Ya bu kitap hapsettiğin kafese soktuğun hayatın ve kendin için bir özgürleşme rehberi olacaksa?..
"Romanımın baş kahramanı Derin kitabımdaki başköşedeki yerini almadan hayli zaman önce yine kendimi yapayalnız yaşam içinde sıkışıp kalmış ve mutsuz hissettiğim bir anımda usulca yanıma gelmiş ve ben acılarımla boğuşurken kulağıma o kadifemsi ses tonuyla şöyle demişti:
'Öyle bir an gelir ki tüm çıkışların kapandığını tüm renklerin siyaha boyandığını tüm hayallerinin dipsiz bir kuyunun içinde kaybolduğunu zannedersin. Öyle değil işte... O nokta; senin derinliğinde seni bekleyen o yolda o yolculuğa çıkman için start verdiğin zamandır. O nokta kaybettiğin seni bulacağın yolun başlangıç noktasıdır.'
O olmasaydı ben bu kitabı yazamazdım. Meğer ben onunla Derin Yol'da yürümeye mecburmuşum.
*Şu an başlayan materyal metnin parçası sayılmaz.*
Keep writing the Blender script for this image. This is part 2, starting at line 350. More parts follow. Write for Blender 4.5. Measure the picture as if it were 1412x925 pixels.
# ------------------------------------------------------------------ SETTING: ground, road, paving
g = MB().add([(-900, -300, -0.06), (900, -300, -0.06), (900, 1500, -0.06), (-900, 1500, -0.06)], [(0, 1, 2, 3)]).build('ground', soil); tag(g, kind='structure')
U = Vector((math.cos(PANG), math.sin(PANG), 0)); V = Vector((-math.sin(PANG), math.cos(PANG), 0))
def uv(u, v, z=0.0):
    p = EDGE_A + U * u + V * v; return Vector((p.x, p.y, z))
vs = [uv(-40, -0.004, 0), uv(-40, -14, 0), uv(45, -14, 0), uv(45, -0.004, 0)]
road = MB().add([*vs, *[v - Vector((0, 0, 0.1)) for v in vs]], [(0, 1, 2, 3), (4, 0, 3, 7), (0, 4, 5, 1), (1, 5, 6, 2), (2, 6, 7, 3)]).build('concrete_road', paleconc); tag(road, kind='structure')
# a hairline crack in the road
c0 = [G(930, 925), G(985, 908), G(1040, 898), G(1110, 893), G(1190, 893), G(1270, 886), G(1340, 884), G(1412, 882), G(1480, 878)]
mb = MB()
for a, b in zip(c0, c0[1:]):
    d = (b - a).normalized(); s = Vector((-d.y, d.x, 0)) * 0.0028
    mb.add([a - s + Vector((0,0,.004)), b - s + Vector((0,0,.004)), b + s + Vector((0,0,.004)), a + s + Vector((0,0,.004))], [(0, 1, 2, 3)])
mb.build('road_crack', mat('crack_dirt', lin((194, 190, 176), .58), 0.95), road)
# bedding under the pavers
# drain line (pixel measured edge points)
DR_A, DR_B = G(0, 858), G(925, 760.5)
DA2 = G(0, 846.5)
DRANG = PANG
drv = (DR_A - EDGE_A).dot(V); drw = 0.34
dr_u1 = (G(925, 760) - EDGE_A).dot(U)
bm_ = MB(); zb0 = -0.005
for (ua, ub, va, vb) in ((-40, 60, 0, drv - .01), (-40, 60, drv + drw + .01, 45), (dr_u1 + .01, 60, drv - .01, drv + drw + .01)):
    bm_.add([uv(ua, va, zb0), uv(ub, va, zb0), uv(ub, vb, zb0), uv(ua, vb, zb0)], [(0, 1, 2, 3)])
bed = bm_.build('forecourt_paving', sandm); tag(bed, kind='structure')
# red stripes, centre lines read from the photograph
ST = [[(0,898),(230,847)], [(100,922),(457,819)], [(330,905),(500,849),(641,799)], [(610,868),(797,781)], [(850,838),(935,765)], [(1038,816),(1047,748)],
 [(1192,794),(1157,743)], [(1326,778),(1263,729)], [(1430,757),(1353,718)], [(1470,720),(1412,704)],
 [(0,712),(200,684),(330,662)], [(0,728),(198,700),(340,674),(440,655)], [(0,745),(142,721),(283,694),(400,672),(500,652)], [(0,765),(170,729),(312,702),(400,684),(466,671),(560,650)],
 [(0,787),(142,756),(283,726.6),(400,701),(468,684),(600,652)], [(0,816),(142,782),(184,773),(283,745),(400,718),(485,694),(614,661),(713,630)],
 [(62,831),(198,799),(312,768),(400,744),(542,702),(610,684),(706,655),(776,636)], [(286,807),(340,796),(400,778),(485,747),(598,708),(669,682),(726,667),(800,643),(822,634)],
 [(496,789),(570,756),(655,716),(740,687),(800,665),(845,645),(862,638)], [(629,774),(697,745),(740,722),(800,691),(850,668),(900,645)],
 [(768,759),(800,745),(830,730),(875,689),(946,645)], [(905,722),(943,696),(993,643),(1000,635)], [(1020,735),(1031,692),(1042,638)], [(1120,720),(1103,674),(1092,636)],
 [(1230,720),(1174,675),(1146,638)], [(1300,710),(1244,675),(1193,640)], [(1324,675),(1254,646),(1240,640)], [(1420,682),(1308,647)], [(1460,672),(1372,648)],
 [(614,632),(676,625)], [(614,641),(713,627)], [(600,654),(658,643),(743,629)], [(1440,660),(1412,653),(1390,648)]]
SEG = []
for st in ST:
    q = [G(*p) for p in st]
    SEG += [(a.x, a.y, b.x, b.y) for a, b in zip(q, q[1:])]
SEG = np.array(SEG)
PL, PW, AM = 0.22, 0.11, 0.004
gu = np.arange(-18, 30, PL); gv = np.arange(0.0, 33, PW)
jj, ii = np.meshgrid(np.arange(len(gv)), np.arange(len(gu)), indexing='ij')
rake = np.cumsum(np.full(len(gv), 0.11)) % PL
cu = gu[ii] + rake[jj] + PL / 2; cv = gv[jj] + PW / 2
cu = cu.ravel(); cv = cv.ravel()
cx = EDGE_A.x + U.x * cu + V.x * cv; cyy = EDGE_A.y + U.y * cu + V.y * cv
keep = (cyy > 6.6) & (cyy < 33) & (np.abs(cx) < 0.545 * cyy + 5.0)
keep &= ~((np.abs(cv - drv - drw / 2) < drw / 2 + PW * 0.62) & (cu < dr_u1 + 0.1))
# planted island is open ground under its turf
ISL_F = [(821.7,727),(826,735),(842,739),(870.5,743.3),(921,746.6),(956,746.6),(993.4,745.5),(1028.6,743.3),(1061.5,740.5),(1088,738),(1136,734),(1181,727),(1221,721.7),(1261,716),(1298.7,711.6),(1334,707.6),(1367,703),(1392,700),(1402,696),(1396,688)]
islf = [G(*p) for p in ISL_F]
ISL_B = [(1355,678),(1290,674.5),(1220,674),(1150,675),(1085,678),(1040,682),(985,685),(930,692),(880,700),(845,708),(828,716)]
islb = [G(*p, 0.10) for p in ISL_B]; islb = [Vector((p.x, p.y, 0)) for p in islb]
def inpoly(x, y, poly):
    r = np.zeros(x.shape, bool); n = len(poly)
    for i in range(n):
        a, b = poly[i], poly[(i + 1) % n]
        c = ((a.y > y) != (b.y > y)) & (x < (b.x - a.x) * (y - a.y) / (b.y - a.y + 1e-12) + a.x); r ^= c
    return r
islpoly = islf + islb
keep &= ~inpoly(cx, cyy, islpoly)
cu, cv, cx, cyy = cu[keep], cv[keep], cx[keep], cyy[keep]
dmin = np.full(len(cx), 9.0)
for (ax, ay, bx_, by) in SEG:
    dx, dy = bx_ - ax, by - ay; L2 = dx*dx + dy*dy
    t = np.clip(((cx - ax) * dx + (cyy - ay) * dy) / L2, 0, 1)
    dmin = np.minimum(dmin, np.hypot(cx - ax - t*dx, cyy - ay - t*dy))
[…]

Derin kim mi? Aslında okuyunca anlayacaksınız ki o soruyu zaman zaman ben de çok sordum. 'Sonunda cevabı buldum mu?' 'Evet buldum.'
Bu kitap şu anda elinde ise seni ışığa çıkaracak kendi derinliklerindeki bir Derin ile sen de buluşacaksın demektir...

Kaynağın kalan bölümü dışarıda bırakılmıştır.